Keine offizielle Anerkennung gibt es auch für die Erscheinungen der heiligen Catherine Labouré von Paris. Eine solche lehnte Labouré ab, weil sie jedes Aufsehen um ihre Person vermeiden wollte. Ihre Mitschwestern im Orden erfuhren erst Jahrzehnte später, daß die Gottesmutter ihr den Auftrag zum Prägen der Wundertätigen Medaille erteilt hatte. Die Medaille war daher vom Erzbischof von Paris nur mittels pastoraler Maßnahmen anerkannt und gefördert worden.

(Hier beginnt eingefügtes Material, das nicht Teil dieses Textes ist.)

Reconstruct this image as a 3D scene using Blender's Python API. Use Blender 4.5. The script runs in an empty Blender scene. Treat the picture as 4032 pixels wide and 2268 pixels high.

Erscheinungen und Privatoffenbarungen können, wenn sie echt sind, immer nur zum Glauben hinführen, aber nie Grund sein, vom Glauben wegzuführen. Wo sie mehr Anlaß zu Streit und Konflikten in der Kirche und unter den Gläubigen sind, scheinen Zweifel angebracht.
Die ganz unterschiedlichen, nicht anerkannten Phänomene wie Medjugorje, Garabandal, Civitavecchia, Schio, Oliveto Citra, Cuapa, Bayside, Heede, Marpingen, St. Leonhard in Kärnten, Ghiaie di Bonate, Placanica, San Damiano Piacentino, Turin, Terni, Malta, Piana del Tauro und viele andere mehr stellen in jedem Fall eine Herausforderung für die Kirche dar. Selbst bei einem abwartenden oder negativen Urteil sind die Hintergründe jedes einzelnen Phänomens zu untersuchen und zu ergründen.